- Aim of the task -
Pull out of the data below the stretch of lines bounded by the one containing "Model this scene" and the one containing "ROOM = Matrix.Translation((-2.7, 7.6, 0))", both bounds included, unchanged.

- Data entries -
◆ ◆ ◆ ◆ ◆
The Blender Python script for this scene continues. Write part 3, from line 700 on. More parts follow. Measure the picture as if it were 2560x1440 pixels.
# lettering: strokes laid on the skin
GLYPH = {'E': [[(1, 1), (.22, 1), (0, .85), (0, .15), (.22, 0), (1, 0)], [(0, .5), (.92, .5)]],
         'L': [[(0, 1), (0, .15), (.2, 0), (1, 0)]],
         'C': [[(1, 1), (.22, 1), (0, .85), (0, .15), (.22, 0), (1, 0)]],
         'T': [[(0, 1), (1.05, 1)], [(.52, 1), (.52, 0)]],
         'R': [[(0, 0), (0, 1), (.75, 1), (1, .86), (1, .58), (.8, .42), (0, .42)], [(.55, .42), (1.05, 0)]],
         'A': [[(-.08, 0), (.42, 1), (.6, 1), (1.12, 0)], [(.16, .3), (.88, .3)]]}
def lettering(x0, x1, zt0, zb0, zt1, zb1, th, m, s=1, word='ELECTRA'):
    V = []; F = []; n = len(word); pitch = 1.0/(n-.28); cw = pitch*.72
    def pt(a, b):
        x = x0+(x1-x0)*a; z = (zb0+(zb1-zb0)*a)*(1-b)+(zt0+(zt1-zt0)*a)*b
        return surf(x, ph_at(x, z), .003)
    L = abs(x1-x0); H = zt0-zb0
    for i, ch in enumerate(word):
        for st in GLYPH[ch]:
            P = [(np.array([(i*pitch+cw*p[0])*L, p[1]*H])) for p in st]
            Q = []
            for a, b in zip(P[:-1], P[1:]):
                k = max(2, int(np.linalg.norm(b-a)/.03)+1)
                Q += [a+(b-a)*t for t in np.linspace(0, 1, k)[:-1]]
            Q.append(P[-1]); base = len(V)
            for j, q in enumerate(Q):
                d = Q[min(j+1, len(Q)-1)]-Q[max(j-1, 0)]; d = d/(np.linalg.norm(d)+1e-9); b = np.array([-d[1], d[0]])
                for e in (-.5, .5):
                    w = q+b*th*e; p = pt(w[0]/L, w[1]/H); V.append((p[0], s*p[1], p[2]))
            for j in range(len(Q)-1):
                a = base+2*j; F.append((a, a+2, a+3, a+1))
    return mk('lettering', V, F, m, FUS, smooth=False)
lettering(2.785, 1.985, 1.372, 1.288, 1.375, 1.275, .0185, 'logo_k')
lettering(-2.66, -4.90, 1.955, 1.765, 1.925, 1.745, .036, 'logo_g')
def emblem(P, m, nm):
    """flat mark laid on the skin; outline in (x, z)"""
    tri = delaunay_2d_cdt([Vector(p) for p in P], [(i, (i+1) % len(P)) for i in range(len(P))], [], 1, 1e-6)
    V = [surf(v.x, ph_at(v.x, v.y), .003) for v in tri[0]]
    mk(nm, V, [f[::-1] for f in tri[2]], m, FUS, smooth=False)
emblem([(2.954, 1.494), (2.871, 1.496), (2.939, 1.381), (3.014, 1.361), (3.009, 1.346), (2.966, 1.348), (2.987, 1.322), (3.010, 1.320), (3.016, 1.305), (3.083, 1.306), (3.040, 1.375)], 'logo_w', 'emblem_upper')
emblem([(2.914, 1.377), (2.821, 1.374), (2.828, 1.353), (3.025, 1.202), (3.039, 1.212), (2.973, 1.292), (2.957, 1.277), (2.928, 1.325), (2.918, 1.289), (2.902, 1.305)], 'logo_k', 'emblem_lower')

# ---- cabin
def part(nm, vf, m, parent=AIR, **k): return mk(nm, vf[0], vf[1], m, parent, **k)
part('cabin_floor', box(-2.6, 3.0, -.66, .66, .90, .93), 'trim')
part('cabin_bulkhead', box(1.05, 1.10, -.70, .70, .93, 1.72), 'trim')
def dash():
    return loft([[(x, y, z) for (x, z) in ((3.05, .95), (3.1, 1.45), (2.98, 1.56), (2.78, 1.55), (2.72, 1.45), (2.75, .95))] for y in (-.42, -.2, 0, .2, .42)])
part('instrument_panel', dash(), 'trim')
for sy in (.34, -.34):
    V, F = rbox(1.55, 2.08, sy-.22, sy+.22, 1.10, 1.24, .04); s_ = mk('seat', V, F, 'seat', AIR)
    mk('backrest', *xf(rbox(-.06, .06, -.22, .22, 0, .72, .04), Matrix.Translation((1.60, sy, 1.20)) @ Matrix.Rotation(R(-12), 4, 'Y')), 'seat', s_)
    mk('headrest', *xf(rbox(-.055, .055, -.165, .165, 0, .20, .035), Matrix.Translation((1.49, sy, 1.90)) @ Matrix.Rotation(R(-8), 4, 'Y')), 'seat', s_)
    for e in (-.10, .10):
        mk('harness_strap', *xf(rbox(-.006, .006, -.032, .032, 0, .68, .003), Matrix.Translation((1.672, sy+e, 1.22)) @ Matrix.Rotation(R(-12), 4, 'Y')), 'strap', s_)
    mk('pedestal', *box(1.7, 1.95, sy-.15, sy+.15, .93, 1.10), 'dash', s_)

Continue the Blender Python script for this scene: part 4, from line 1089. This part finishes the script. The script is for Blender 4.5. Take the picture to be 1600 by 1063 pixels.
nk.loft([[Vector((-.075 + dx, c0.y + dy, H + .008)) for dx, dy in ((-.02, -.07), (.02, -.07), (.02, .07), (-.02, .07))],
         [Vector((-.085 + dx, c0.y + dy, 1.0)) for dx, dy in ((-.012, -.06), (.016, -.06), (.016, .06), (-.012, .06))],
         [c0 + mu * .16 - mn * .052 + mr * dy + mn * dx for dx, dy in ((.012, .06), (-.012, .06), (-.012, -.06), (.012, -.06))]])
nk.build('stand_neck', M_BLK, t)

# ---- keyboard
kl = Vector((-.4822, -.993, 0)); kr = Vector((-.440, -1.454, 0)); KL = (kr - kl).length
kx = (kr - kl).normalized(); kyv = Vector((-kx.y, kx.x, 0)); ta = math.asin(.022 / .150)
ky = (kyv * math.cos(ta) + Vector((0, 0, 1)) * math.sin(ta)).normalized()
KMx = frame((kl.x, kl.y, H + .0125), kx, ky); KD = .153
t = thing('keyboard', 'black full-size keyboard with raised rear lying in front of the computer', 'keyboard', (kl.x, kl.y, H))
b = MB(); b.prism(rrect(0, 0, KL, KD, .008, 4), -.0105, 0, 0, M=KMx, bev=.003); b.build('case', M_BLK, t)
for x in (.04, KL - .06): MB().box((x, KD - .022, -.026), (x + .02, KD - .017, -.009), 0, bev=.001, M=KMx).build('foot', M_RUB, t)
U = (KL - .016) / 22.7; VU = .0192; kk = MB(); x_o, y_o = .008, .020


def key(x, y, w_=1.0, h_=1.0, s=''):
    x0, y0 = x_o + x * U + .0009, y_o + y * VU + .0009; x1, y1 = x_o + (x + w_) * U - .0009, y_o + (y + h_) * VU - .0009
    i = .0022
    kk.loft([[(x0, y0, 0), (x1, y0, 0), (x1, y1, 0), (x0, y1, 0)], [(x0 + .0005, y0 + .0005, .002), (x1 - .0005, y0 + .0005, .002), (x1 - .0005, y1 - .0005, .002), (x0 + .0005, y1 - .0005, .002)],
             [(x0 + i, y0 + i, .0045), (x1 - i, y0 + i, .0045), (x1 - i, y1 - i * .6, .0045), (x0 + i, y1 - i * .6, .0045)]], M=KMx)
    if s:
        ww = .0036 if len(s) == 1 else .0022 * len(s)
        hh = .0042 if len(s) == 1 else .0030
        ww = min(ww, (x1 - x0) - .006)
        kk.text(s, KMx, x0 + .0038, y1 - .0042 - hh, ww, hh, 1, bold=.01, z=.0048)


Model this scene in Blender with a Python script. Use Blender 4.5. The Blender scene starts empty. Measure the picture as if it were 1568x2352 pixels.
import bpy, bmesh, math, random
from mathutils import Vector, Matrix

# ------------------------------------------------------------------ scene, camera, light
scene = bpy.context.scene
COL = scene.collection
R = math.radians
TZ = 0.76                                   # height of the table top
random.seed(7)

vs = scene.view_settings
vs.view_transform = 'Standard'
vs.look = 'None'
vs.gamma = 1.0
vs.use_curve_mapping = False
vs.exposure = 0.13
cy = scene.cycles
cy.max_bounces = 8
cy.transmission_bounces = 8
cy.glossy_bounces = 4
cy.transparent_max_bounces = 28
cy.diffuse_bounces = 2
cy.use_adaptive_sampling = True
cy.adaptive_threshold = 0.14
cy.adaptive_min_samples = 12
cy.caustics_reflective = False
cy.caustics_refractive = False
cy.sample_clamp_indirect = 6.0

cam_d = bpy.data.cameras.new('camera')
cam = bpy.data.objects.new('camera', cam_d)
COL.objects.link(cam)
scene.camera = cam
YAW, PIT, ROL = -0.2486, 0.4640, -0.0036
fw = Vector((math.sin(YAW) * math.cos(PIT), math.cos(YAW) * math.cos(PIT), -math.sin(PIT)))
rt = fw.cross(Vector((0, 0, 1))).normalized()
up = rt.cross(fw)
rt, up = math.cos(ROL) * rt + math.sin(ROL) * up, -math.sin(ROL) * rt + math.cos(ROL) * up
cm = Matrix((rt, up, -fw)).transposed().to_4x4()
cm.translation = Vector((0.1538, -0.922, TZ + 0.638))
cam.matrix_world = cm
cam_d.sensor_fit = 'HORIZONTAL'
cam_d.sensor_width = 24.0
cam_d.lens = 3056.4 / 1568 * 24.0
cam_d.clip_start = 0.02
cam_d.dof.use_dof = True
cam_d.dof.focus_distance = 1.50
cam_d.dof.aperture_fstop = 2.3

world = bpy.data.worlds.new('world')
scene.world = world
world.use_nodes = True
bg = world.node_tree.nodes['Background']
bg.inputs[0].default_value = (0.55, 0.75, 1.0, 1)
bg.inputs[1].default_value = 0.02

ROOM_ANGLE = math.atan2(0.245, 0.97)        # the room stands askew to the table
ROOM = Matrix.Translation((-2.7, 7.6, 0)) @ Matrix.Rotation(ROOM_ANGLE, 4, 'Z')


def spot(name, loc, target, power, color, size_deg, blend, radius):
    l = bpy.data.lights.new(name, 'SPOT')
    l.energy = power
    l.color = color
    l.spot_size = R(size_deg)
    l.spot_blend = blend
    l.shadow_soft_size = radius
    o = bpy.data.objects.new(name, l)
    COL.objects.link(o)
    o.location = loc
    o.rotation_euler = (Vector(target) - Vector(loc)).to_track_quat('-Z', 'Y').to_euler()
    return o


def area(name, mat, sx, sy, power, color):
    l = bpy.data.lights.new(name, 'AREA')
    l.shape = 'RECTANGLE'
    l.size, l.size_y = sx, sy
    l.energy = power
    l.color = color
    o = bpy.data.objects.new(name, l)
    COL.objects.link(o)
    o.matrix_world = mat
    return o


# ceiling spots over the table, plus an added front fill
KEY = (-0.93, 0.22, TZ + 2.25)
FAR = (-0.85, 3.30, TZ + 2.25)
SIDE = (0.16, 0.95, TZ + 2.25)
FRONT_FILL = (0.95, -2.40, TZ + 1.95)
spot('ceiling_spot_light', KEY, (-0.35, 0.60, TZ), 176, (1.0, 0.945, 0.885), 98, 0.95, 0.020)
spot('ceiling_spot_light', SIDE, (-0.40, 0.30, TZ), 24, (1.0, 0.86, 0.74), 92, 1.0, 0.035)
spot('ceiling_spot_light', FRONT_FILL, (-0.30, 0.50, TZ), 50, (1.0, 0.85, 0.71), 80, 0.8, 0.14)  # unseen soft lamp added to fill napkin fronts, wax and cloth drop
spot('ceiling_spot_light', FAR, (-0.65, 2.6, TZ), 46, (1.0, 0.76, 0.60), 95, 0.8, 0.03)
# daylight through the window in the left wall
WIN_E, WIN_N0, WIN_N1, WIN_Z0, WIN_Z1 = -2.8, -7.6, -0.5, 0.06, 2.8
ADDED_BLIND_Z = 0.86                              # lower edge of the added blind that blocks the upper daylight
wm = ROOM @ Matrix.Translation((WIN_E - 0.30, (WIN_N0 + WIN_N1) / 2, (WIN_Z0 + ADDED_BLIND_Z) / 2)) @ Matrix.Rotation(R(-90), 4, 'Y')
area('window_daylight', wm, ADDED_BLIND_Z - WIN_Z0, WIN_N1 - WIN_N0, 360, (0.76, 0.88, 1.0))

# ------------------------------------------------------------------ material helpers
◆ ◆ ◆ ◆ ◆
- Output for this exercise -
Model this scene in Blender with a Python script. Use Blender 4.5. The Blender scene starts empty. Measure the picture as if it were 1568x2352 pixels.
import bpy, bmesh, math, random
from mathutils import Vector, Matrix

# ------------------------------------------------------------------ scene, camera, light
scene = bpy.context.scene
COL = scene.collection
R = math.radians
TZ = 0.76                                   # height of the table top
random.seed(7)

vs = scene.view_settings
vs.view_transform = 'Standard'
vs.look = 'None'
vs.gamma = 1.0
vs.use_curve_mapping = False
vs.exposure = 0.13
cy = scene.cycles
cy.max_bounces = 8
cy.transmission_bounces = 8
cy.glossy_bounces = 4
cy.transparent_max_bounces = 28
cy.diffuse_bounces = 2
cy.use_adaptive_sampling = True
cy.adaptive_threshold = 0.14
cy.adaptive_min_samples = 12
cy.caustics_reflective = False
cy.caustics_refractive = False
cy.sample_clamp_indirect = 6.0

cam_d = bpy.data.cameras.new('camera')
cam = bpy.data.objects.new('camera', cam_d)
COL.objects.link(cam)
scene.camera = cam
YAW, PIT, ROL = -0.2486, 0.4640, -0.0036
fw = Vector((math.sin(YAW) * math.cos(PIT), math.cos(YAW) * math.cos(PIT), -math.sin(PIT)))
rt = fw.cross(Vector((0, 0, 1))).normalized()
up = rt.cross(fw)
rt, up = math.cos(ROL) * rt + math.sin(ROL) * up, -math.sin(ROL) * rt + math.cos(ROL) * up
cm = Matrix((rt, up, -fw)).transposed().to_4x4()
cm.translation = Vector((0.1538, -0.922, TZ + 0.638))
cam.matrix_world = cm
cam_d.sensor_fit = 'HORIZONTAL'
cam_d.sensor_width = 24.0
cam_d.lens = 3056.4 / 1568 * 24.0
cam_d.clip_start = 0.02
cam_d.dof.use_dof = True
cam_d.dof.focus_distance = 1.50
cam_d.dof.aperture_fstop = 2.3

world = bpy.data.worlds.new('world')
scene.world = world
world.use_nodes = True
bg = world.node_tree.nodes['Background']
bg.inputs[0].default_value = (0.55, 0.75, 1.0, 1)
bg.inputs[1].default_value = 0.02

ROOM_ANGLE = math.atan2(0.245, 0.97)        # the room stands askew to the table
ROOM = Matrix.Translation((-2.7, 7.6, 0)) @ Matrix.Rotation(ROOM_ANGLE, 4, 'Z')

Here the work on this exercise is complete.